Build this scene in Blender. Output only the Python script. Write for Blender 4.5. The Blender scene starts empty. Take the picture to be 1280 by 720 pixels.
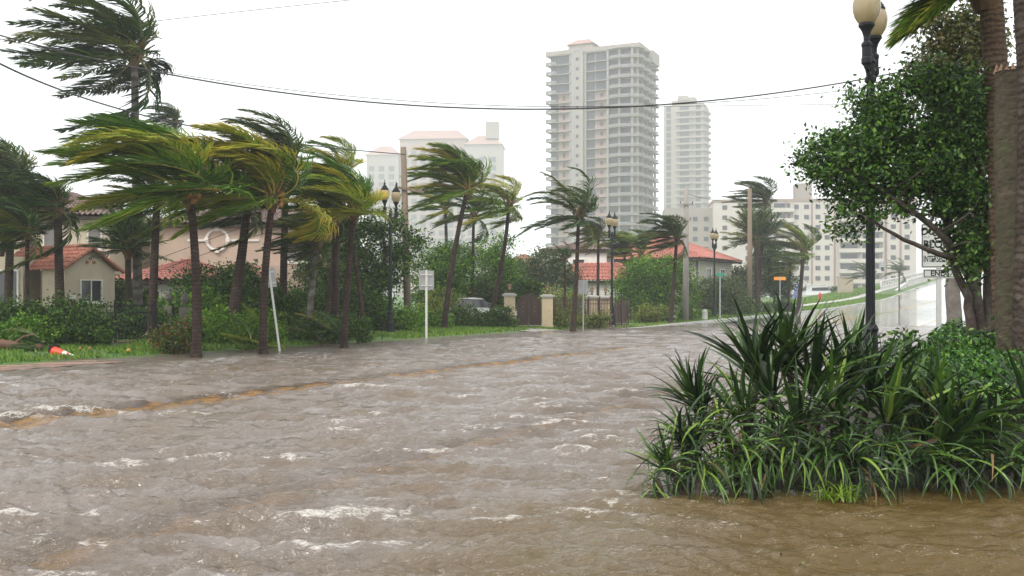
import bpy, bmesh, math, random
import numpy as np
from mathutils import Vector, Matrix, Euler

S = bpy.context.scene
COL = S.collection
F = 1244.0          # focal length in pixels of the 1280-wide photograph
EYE = 1.6
HOR = 374.0

# ------------------------------------------------------------------ camera
cam_d = bpy.data.cameras.new("camera")
cam = bpy.data.objects.new("camera", cam_d)
COL.objects.link(cam)
cam.location = (0, 0, EYE)
cam.rotation_euler = (math.radians(90), 0, 0)
cam_d.sensor_width = 36.0
cam_d.lens = 36.0 * F / 1280.0
cam_d.shift_y = (HOR - 360.0) / 1280.0
cam_d.clip_start = 0.05
cam_d.clip_end = 5000.0
S.camera = cam

# ------------------------------------------------------------------ world and sun (overcast)
W = bpy.data.worlds.new("World"); S.world = W; W.use_nodes = True
nt = W.node_tree; nt.nodes.clear()
wo = nt.nodes.new("ShaderNodeOutputWorld")
sky = nt.nodes.new("ShaderNodeTexSky"); sky.sky_type = 'NISHITA'; sky.sun_disc = False
sky.sun_elevation = math.radians(52); sky.sun_rotation = math.radians(215)
sky.air_density = 1.0; sky.dust_density = 4.0
hs = nt.nodes.new("ShaderNodeHueSaturation"); hs.inputs['Saturation'].default_value = 0.35
b1 = nt.nodes.new("ShaderNodeBackground"); b1.inputs['Strength'].default_value = 0.05
b2 = nt.nodes.new("ShaderNodeBackground"); b2.inputs['Strength'].default_value = 1.05
b2.inputs['Color'].default_value = (0.97, 0.985, 1.0, 1)      # the even cloud layer
ad = nt.nodes.new("ShaderNodeAddShader")
nt.links.new(sky.outputs[0], hs.inputs['Color']); nt.links.new(hs.outputs[0], b1.inputs['Color'])
nt.links.new(b1.outputs[0], ad.inputs[0]); nt.links.new(b2.outputs[0], ad.inputs[1])
nt.links.new(ad.outputs[0], wo.inputs['Surface'])
sun_d = bpy.data.lights.new("sun", 'SUN'); sun_d.energy = 1.5; sun_d.angle = math.radians(14)
sun_d.color = (1.0, 0.95, 0.87)
sun = bpy.data.objects.new("sun", sun_d); COL.objects.link(sun)
# light falls from behind the camera's left shoulder
_e, _a = math.radians(52), math.radians(215)
_dir = Vector((math.sin(_a) * math.cos(_e), math.cos(_a) * math.cos(_e), math.sin(_e)))
sun.rotation_euler = _dir.to_track_quat('Z', 'Y').to_euler()
sun.location = _dir * 60
S.view_settings.view_transform = 'Standard'; S.view_settings.look = 'None'
S.view_settings.exposure = 0.35; S.view_settings.gamma = 1.0
S.render.engine = 'CYCLES'
S.cycles.volume_bounces = 4
S.cycles.max_bounces = 10
S.cycles.transparent_max_bounces = 16
S.cycles.sample_clamp_indirect = 6.0

# ------------------------------------------------------------------ helpers
def at(px, py, d):
    """point seen at a pixel of the photograph, at distance d down the view axis (metres)"""
    return Vector(((px - 640) / F * d, d, EYE + (HOR - py) / F * d))

def tag(o, label=None, cat=None, group=None, kind=None):
    if label: o['label'] = label
    if cat: o['category'] = cat
    if group: o['group'] = group
    if kind: o['kind'] = kind
    return o

def empty(name, loc=(0, 0, 0), rz=0.0, label=None, cat=None, group=None):
    o = bpy.data.objects.new(name, None); COL.objects.link(o)
    o.location = loc; o.rotation_euler = (0, 0, rz); o.empty_display_size = .2
    return tag(o, label, cat, group)

def link_mesh(name, me, parent=None, loc=None, rot=None, scale=None):
    o = bpy.data.objects.new(name, me); COL.objects.link(o)
    if parent is not None: o.parent = parent
    if loc is not None: o.location = loc
    if rot is not None: o.rotation_euler = rot
    if scale is not None: o.scale = scale if hasattr(scale, '__len__') else (scale,) * 3
    return o

def np_mesh(name, V, Fq, m=None, smooth=False):
    """fast mesh from numpy: V (n,3), Fq (m,k)"""
    me = bpy.data.meshes.new(name)
    V = np.asarray(V, dtype=np.float32); Fq = np.asarray(Fq, dtype=np.int32)
    k = Fq.shape[1]
    me.vertices.add(len(V)); me.vertices.foreach_set('co', V.ravel())
    me.loops.add(Fq.size); me.loops.foreach_set('vertex_index', Fq.ravel())
    me.polygons.add(len(Fq)); me.polygons.foreach_set('loop_start', np.arange(0, Fq.size, k, dtype=np.int32))
    try: me.polygons.foreach_set('loop_total', np.full(len(Fq), k, dtype=np.int32))
    except Exception: pass
    if smooth: me.polygons.foreach_set('use_smooth', np.ones(len(Fq), dtype=bool))
    me.update(calc_edges=True)
    if m: me.materials.append(m)
    return me

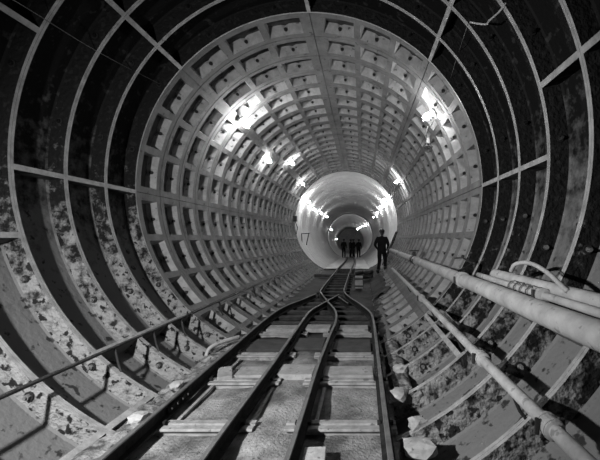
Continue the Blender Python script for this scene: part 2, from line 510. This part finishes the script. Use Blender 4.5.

+++

Written exercise: Quote every line of the records above exactly; no picture is to be copied.

Solution to this task:
Build this scene in Blender. Output only the Python script. Write for Blender 4.5. The Blender scene starts empty. Take the picture to be 1280 by 720 pixels.
import bpy, bmesh, math, random
import numpy as np
from mathutils import Vector, Matrix, Euler

S = bpy.context.scene
COL = S.collection
F = 1244.0          # focal length in pixels of the 1280-wide photograph
EYE = 1.6
HOR = 374.0

# ------------------------------------------------------------------ camera
cam_d = bpy.data.cameras.new("camera")
cam = bpy.data.objects.new("camera", cam_d)
COL.objects.link(cam)
cam.location = (0, 0, EYE)
cam.rotation_euler = (math.radians(90), 0, 0)
cam_d.sensor_width = 36.0
cam_d.lens = 36.0 * F / 1280.0
cam_d.shift_y = (HOR - 360.0) / 1280.0
cam_d.clip_start = 0.05
cam_d.clip_end = 5000.0
S.camera = cam

# ------------------------------------------------------------------ world and sun (overcast)
W = bpy.data.worlds.new("World"); S.world = W; W.use_nodes = True
nt = W.node_tree; nt.nodes.clear()
wo = nt.nodes.new("ShaderNodeOutputWorld")
sky = nt.nodes.new("ShaderNodeTexSky"); sky.sky_type = 'NISHITA'; sky.sun_disc = False
sky.sun_elevation = math.radians(52); sky.sun_rotation = math.radians(215)
sky.air_density = 1.0; sky.dust_density = 4.0
hs = nt.nodes.new("ShaderNodeHueSaturation"); hs.inputs['Saturation'].default_value = 0.35
b1 = nt.nodes.new("ShaderNodeBackground"); b1.inputs['Strength'].default_value = 0.05
b2 = nt.nodes.new("ShaderNodeBackground"); b2.inputs['Strength'].default_value = 1.05
b2.inputs['Color'].default_value = (0.97, 0.985, 1.0, 1)      # the even cloud layer
ad = nt.nodes.new("ShaderNodeAddShader")
nt.links.new(sky.outputs[0], hs.inputs['Color']); nt.links.new(hs.outputs[0], b1.inputs['Color'])
nt.links.new(b1.outputs[0], ad.inputs[0]); nt.links.new(b2.outputs[0], ad.inputs[1])
nt.links.new(ad.outputs[0], wo.inputs['Surface'])
sun_d = bpy.data.lights.new("sun", 'SUN'); sun_d.energy = 1.5; sun_d.angle = math.radians(14)
sun_d.color = (1.0, 0.95, 0.87)
sun = bpy.data.objects.new("sun", sun_d); COL.objects.link(sun)
# light falls from behind the camera's left shoulder
_e, _a = math.radians(52), math.radians(215)
_dir = Vector((math.sin(_a) * math.cos(_e), math.cos(_a) * math.cos(_e), math.sin(_e)))
sun.rotation_euler = _dir.to_track_quat('Z', 'Y').to_euler()
sun.location = _dir * 60
S.view_settings.view_transform = 'Standard'; S.view_settings.look = 'None'
S.view_settings.exposure = 0.35; S.view_settings.gamma = 1.0
S.render.engine = 'CYCLES'
S.cycles.volume_bounces = 4
S.cycles.max_bounces = 10
S.cycles.transparent_max_bounces = 16
S.cycles.sample_clamp_indirect = 6.0

# ------------------------------------------------------------------ helpers
def at(px, py, d):
    """point seen at a pixel of the photograph, at distance d down the view axis (metres)"""
    return Vector(((px - 640) / F * d, d, EYE + (HOR - py) / F * d))

def tag(o, label=None, cat=None, group=None, kind=None):
    if label: o['label'] = label
    if cat: o['category'] = cat
    if group: o['group'] = group
    if kind: o['kind'] = kind
    return o

def empty(name, loc=(0, 0, 0), rz=0.0, label=None, cat=None, group=None):
    o = bpy.data.objects.new(name, None); COL.objects.link(o)
    o.location = loc; o.rotation_euler = (0, 0, rz); o.empty_display_size = .2
    return tag(o, label, cat, group)

def link_mesh(name, me, parent=None, loc=None, rot=None, scale=None):
    o = bpy.data.objects.new(name, me); COL.objects.link(o)
    if parent is not None: o.parent = parent
    if loc is not None: o.location = loc
    if rot is not None: o.rotation_euler = rot
    if scale is not None: o.scale = scale if hasattr(scale, '__len__') else (scale,) * 3
    return o

def np_mesh(name, V, Fq, m=None, smooth=False):
    """fast mesh from numpy: V (n,3), Fq (m,k)"""
    me = bpy.data.meshes.new(name)
    V = np.asarray(V, dtype=np.float32); Fq = np.asarray(Fq, dtype=np.int32)
    k = Fq.shape[1]
    me.vertices.add(len(V)); me.vertices.foreach_set('co', V.ravel())
    me.loops.add(Fq.size); me.loops.foreach_set('vertex_index', Fq.ravel())
    me.polygons.add(len(Fq)); me.polygons.foreach_set('loop_start', np.arange(0, Fq.size, k, dtype=np.int32))
    try: me.polygons.foreach_set('loop_total', np.full(len(Fq), k, dtype=np.int32))
    except Exception: pass
    if smooth: me.polygons.foreach_set('use_smooth', np.ones(len(Fq), dtype=bool))
    me.update(calc_edges=True)
    if m: me.materials.append(m)
    return me

Continue the Blender Python script for this scene: part 2, from line 510. This part finishes the script. Use Blender 4.5.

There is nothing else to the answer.